Trader666- Are you sure that you are not ION re-incarnated? You make Mr. E look like Homer. http://www.pitt.edu/~kis23/ION.pdf Read the text a few times to get the real meaning of what Socrates is saying-if you need some help then please ask-for that is what we are here for. When you "see" the answer-you will then realize how futile your efforts are-same goes for any average trader who thinks that backtesting is of any "real" use in trading. The General
mynd66- Like Eight-you are embarking on the wrong journey. What you need to do is forget about all that you have "thought" you have learned-for it is all rubbish. I am here to help those who want some guidance-but I do not entertain those who are not willing to see what is what. Ask what you may-but I will tell you now-before I even start-that you will not like the answers-but that is a good sign-for when you hear what you want to hear-that is a warning sign. Fractal Geometry is for classrooms-not for trading the markets. The General
You don't know who William Eckhardt is? That explains it then... you're posting here without even reading the prior posts. And you don't know what you don't know. You wrote before that you "eventually came to the conclusion that back testing is not viable" apparently at least in part because you'd "read" about the optimization trap. Which is a beginner's trap. So you're coming to conclusions about things you don't understand. My point was, if I knew almost nothing about a subject and then someone like Eckhardt endorsed it, that would give me pause.

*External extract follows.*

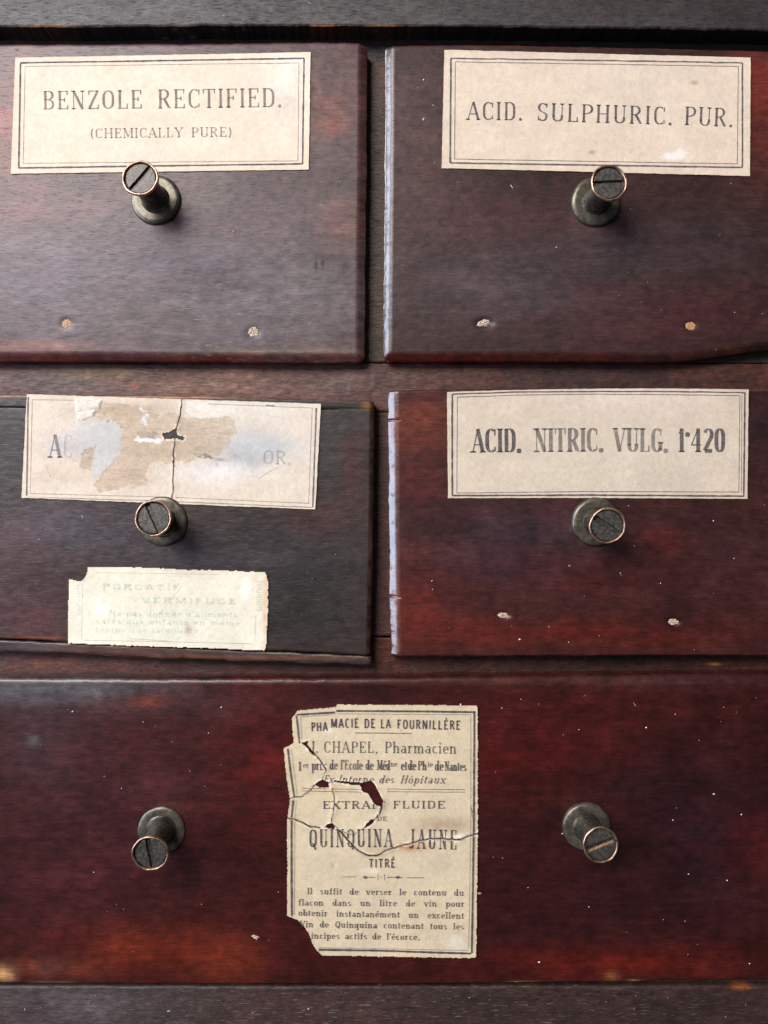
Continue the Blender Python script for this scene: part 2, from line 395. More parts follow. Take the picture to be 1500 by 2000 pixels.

Very few programmers actually know how to programme correctly-right now I am looking at B&S programmes kicking in and out-and most traders don't even know why it happens. Inspiration can be very dangerous-but only if you let it be. http://pm1.bu.edu/~tt/neat/geller.pdf The General
Because YOUR efforts have been futile doesn't mean mine or anyone else's are. I'm sure you can't pitch a 100 mph fastball either. And I doubt you can come up with an intelligent thought on trading. So far you've said backtesting doesn't work and you think Jack Hershey knows what he's talking about First, this is not what backtesting is. Second, this implies that charts of past data are irrelevant which is the height of stupidity.